The “homegrown” difference between fresh and not-so-fresh peas must be tasted to be believed. Only gardeners and their customers know the sweet, crisp flavor of fresh peas, be they shell peas, snow peas or plump snap peas. If you grow all three types or buy them from your local farmer’s market, you’ll have everything you need to explore pea cuisine — the source of several crazes in the history of food. In 1696, Madame de Maintenon, wife of French King Louis XIV, recorded that “Some ladies, even after having supped at the Royal Table, and well supped too, returning to their homes, at the risk of suffering from indigestion, will again eat peas before going to bed. It is both a fashion and a madness.”

The peas she mentioned were early strains of English shell peas, so-named because English breeders developed many fine-flavored varieties in the centuries that followed. Today, in addition to shell peas, we can also enjoy the edible pods of snow and snap peas. Often associated with Asian food, snow peas have flat pods, while snap peas feature thicker pods that are more round than flat. Snap peas are now available in the frozen food section of every major supermarket, and because they produce more food per square foot than other peas and freeze beautifully, they are the favorite of many gardeners.

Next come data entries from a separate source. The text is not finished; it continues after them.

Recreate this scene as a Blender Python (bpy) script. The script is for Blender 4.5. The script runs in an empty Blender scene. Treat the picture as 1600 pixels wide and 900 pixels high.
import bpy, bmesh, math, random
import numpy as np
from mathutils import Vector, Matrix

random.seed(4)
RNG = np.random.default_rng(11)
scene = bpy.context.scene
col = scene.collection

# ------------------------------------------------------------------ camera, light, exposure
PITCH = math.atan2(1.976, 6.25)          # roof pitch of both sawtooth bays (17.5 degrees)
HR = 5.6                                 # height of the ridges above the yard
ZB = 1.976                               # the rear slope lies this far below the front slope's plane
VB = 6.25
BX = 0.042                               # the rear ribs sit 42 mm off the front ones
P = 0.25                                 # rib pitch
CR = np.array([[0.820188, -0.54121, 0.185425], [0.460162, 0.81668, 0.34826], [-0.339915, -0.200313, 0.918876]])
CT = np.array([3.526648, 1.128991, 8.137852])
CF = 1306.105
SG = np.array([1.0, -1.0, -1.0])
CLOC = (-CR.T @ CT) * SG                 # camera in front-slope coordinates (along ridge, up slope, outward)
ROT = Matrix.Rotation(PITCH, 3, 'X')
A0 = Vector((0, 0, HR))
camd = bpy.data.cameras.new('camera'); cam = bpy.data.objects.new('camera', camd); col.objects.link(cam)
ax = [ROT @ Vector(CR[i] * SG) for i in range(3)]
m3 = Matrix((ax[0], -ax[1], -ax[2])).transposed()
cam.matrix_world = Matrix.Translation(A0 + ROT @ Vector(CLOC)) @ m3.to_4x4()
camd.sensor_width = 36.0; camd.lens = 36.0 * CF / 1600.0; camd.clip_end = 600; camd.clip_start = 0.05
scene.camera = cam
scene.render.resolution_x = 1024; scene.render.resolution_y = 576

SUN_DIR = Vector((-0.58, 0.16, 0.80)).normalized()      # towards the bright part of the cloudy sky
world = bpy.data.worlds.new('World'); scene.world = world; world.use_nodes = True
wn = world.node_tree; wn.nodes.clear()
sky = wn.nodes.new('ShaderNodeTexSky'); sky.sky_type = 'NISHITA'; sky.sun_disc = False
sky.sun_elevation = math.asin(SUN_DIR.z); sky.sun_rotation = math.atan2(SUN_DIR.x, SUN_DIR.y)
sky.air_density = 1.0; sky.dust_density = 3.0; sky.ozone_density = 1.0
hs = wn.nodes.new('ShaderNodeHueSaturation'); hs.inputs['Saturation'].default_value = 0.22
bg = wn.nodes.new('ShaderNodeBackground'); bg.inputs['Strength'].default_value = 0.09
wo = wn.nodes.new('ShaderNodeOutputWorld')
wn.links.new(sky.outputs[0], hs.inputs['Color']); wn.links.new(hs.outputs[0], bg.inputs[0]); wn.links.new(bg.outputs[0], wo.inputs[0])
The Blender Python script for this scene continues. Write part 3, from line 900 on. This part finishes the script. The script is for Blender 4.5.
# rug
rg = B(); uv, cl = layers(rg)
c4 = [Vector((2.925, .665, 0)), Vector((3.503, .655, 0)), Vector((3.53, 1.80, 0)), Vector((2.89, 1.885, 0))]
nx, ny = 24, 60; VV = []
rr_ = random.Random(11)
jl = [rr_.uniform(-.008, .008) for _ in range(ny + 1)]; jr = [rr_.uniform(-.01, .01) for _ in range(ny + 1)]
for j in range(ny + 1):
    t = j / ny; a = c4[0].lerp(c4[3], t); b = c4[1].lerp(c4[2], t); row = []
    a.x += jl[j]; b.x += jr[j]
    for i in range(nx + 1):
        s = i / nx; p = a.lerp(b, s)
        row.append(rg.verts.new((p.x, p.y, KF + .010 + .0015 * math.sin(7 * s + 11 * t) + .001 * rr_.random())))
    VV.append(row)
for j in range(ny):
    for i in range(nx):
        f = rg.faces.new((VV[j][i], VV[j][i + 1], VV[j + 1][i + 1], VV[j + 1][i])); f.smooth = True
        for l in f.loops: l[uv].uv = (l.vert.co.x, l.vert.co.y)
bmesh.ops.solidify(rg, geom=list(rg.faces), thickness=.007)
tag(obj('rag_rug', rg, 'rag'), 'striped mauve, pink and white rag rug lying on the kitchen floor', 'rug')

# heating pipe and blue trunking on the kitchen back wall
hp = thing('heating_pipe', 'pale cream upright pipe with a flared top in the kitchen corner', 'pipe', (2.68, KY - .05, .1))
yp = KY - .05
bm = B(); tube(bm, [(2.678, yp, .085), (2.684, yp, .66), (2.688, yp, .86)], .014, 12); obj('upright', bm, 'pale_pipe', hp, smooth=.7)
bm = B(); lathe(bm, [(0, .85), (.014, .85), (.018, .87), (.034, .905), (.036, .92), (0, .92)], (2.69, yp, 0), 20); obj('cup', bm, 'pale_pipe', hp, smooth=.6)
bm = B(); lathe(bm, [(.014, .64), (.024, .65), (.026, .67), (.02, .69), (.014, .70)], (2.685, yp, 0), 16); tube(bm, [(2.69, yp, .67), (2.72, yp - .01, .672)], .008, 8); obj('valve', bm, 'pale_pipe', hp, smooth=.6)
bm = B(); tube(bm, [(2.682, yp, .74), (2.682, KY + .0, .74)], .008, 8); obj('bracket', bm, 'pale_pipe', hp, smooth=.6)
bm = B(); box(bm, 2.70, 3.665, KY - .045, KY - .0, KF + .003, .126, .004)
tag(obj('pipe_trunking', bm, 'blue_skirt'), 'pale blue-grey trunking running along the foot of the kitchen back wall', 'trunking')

Market gardeners love them, too. “They sell very easily if you give people samples, and it’s great to hear the crunch as they bite into them,” says Kevin Wilson of Powell River, British Columbia, who harvested 27 pounds of snap peas from a 20-foot quadruple row last spring, and then sold them at a farmer’s market by the pint. Snow peas yield lower because the pods are not as fat, but they, too, can make a profitable crop, and the young leaves of some snow peas are good to eat in salads. The pods of English peas are too tough to eat, so the harvest is limited to the plants’ succulent immature seeds, which are so far superior to canned peas that there’s hardly a way to compare them.